II. Die Beschwerde ist statthaft nach § 63 Abs. 1 Buchst. c) MVG.EKD (a.F.), sie ist auch in der rechten Frist eingelegt worden (§ 63 Abs. 3 MVG.EKD) und damit zulässig. In der Sache konnte sie jedoch keinen Erfolg haben. Die Schlichtungsstelle hat richtig entschieden.

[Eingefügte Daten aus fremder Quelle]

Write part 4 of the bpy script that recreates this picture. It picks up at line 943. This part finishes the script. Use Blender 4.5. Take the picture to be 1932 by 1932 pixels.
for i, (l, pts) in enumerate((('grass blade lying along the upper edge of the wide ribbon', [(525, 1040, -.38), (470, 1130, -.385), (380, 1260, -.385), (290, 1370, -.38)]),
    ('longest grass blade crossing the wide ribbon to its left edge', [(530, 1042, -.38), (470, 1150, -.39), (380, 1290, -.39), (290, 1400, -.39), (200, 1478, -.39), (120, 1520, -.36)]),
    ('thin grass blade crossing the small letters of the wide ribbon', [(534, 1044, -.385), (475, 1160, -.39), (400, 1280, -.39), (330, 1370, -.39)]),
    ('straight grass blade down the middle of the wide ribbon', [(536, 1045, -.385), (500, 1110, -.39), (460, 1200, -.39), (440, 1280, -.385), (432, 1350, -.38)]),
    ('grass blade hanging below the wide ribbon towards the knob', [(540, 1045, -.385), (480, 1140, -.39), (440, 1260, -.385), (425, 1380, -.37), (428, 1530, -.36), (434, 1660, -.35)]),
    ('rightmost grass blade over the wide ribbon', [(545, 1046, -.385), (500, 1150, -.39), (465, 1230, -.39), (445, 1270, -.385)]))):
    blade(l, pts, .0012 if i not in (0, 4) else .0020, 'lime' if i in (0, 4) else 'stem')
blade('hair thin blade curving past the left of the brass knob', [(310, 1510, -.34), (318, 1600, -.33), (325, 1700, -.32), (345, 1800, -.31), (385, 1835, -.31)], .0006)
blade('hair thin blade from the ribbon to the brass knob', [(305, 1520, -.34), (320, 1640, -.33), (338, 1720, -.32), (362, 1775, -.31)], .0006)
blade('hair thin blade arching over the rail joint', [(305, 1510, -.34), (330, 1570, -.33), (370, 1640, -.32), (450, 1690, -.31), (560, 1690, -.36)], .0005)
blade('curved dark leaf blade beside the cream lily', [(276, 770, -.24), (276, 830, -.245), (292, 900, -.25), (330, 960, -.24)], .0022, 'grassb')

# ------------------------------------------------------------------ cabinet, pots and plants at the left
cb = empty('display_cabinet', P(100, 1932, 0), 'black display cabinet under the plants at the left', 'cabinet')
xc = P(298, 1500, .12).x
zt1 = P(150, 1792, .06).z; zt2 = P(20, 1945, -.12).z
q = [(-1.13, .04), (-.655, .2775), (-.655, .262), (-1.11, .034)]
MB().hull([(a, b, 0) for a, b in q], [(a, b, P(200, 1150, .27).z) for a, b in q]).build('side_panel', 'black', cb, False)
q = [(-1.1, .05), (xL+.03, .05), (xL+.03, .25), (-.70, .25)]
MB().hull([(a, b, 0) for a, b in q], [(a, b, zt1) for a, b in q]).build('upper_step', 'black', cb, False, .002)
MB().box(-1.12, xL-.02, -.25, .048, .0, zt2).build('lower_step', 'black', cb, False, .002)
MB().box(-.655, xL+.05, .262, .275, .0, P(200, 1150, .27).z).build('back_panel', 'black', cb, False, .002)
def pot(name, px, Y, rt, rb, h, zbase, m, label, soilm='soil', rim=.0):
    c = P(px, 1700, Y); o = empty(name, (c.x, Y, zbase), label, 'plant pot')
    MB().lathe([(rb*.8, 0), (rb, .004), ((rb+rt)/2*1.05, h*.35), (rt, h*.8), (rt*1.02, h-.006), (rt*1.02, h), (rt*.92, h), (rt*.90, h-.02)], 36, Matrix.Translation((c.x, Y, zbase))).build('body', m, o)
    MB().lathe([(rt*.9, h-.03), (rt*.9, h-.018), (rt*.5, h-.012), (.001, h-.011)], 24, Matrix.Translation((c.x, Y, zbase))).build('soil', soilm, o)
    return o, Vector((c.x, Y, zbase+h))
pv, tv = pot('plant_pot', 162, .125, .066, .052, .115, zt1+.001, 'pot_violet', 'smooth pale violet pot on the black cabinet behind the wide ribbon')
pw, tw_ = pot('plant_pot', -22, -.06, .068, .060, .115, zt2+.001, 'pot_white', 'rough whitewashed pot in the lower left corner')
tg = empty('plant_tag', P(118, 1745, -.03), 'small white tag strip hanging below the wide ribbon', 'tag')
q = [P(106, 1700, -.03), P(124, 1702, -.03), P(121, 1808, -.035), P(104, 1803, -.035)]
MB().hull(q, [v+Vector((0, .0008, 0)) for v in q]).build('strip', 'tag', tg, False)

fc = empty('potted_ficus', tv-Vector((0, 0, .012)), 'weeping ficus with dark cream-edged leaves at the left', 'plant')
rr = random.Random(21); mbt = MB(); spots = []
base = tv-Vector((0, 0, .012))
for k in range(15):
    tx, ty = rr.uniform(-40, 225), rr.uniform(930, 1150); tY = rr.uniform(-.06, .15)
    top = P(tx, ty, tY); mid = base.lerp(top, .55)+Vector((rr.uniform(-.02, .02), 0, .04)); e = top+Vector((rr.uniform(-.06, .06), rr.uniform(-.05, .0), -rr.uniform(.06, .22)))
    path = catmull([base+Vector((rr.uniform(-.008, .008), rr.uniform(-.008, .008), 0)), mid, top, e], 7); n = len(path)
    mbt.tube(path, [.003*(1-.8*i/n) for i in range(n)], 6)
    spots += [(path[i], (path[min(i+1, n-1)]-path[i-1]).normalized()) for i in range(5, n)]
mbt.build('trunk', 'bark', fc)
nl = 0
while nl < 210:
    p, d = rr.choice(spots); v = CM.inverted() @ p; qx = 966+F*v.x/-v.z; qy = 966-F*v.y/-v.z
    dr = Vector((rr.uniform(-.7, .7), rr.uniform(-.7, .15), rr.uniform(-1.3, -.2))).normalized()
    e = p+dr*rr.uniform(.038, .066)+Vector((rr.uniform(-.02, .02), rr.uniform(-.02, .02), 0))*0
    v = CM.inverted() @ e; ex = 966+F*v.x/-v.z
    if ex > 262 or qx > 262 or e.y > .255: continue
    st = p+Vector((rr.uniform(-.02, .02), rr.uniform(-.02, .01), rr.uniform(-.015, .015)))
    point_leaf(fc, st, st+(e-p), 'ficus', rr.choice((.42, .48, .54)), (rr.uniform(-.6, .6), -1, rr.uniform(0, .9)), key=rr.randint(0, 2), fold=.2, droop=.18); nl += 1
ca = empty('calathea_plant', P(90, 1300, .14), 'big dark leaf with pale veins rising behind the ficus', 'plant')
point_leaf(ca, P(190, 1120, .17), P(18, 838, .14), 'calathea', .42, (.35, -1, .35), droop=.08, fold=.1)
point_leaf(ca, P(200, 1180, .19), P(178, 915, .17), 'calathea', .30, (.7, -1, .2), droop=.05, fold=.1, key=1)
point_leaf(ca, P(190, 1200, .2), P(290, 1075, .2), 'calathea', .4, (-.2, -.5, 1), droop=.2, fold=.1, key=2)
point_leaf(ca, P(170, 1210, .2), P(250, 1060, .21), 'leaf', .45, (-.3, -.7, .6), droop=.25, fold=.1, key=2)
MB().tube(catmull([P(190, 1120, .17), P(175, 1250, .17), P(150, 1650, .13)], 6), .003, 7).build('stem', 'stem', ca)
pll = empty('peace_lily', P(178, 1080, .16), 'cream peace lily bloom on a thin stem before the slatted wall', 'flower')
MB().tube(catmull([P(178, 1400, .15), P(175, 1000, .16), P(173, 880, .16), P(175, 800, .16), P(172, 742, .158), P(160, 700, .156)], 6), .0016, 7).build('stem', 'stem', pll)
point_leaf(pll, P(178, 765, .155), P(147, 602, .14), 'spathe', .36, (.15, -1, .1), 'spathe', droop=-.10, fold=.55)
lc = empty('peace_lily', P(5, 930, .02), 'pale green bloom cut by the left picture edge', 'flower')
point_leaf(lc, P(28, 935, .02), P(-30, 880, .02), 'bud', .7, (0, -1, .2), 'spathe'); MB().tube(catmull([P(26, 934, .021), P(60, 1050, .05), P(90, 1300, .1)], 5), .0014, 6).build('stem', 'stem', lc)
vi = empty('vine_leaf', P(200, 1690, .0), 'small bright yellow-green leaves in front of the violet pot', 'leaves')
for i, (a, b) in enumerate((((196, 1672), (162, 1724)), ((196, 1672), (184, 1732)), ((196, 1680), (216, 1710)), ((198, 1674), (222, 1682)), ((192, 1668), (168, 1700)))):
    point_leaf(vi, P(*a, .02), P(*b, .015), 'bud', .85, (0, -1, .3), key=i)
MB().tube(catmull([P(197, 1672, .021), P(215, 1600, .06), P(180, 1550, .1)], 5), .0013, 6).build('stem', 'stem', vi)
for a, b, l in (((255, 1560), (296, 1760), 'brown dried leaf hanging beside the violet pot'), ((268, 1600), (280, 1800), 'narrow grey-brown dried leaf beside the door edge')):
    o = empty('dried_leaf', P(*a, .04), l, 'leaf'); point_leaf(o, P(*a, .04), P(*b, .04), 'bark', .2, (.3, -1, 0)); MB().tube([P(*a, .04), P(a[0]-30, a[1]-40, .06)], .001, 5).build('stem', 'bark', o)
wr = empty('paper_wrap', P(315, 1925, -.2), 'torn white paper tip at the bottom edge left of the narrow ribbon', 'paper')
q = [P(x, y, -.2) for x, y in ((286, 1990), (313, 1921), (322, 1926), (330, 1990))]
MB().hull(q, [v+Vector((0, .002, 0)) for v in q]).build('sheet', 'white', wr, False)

Die Dienststelle trägt die durch die Tätigkeit der Mitarbeitervertretung entstehenden erforderlichen Kosten (§ 30 Abs. 2 Satz 1, Abs. 3 Satz 1 MVG.EKD). Die Genehmigung dieser Reisen und die Erstattung der Reisekosten erfolgen nach den für die Dienststelle geltenden Bestimmungen (Satz 2). Bei Streitigkeiten über die Genehmigung von Dienstreisen - und damit auch über die Abrechnung steht der Weg zur Schlichtungsstelle als kirchlichem Gericht offen (§ 30 Abs. 6 MVG.EKD; vgl. in diesem Zusammenhang auch BAG, Urteil vom 9. September 1992 - 5 AZR 456/91 -). Notwendige Reisen der Mitglieder der Gesamtmitarbeitervertretung zur Teilnahme an einer Sitzung der Gesamtmitarbeitervertretung sind nach der Fiktion des § 30 Abs. 4 Satz 1 MVG.EKD (in Verbindung mit § 6 Abs. 6 MVG.EKD) ebenfalls als Dienstreisen zu behandeln. Dies bedeutet, daß sie vorher von der Dienststelle genehmigt werden müssen. Dabei prüft die Dienststelle die Erforderlichkeit. Soweit es dabei um die Erforderlichkeit der Sitzung geht, ist ihre Prüfungsbefugnis naturgemäß eingeschränkt, wobei es hier keiner abschließenden Entscheidung darüber bedarf, wie weit die Prüfungsbefungnis reicht. Die von der Beschwerdeführerin vertretene Auffassung, der Dienststelle stehe hinsichtlich der Erforderlichkeit der Dienstreise ein materieller Genehmigungsvorbehalt nicht zu, findet im Gesetz keine Stütze. Jedenfalls ist die Gesamtmitarbeitervertretung, wie die Schlichtungsstelle zutreffend ausgeführt hat, nicht berechtigt, sich über die Verweigerung der Reisegenehmigung einfach hinwegzusetzen und eigenmächtig die umstrittene Reise anzutreten. Das ist schon deswegen nicht zu billigen, weil der Mitarbeitervertretung (Gesamtmitarbeitervertretung) ein ausreichender Rechtsschutz zur Verfügung steht, um ihr Anliegen einer unabhängigen Stelle vorzutragen und von ihr eine Entscheidung einzuholen, in Eilfällen eine einstweilige Anordnung.
Aus den dargelegten Gründen ist die Antragstellerin nicht verpflichtet, die Kosten der Reisen zur Sitzung am 9. Mai 1996 zu tragen. Auf die übrigen - wohl ebenfalls zu billigenden - Ausführungen der Schlichtungsstelle kommt es für die Entscheidung über die Beschwerde nicht mehr an.
Die Kostenregelung beruht auf § 13 Abs. 2 VGG-EKD, die Entscheidung über den Gegenstandswert auf § 8 BRAGO.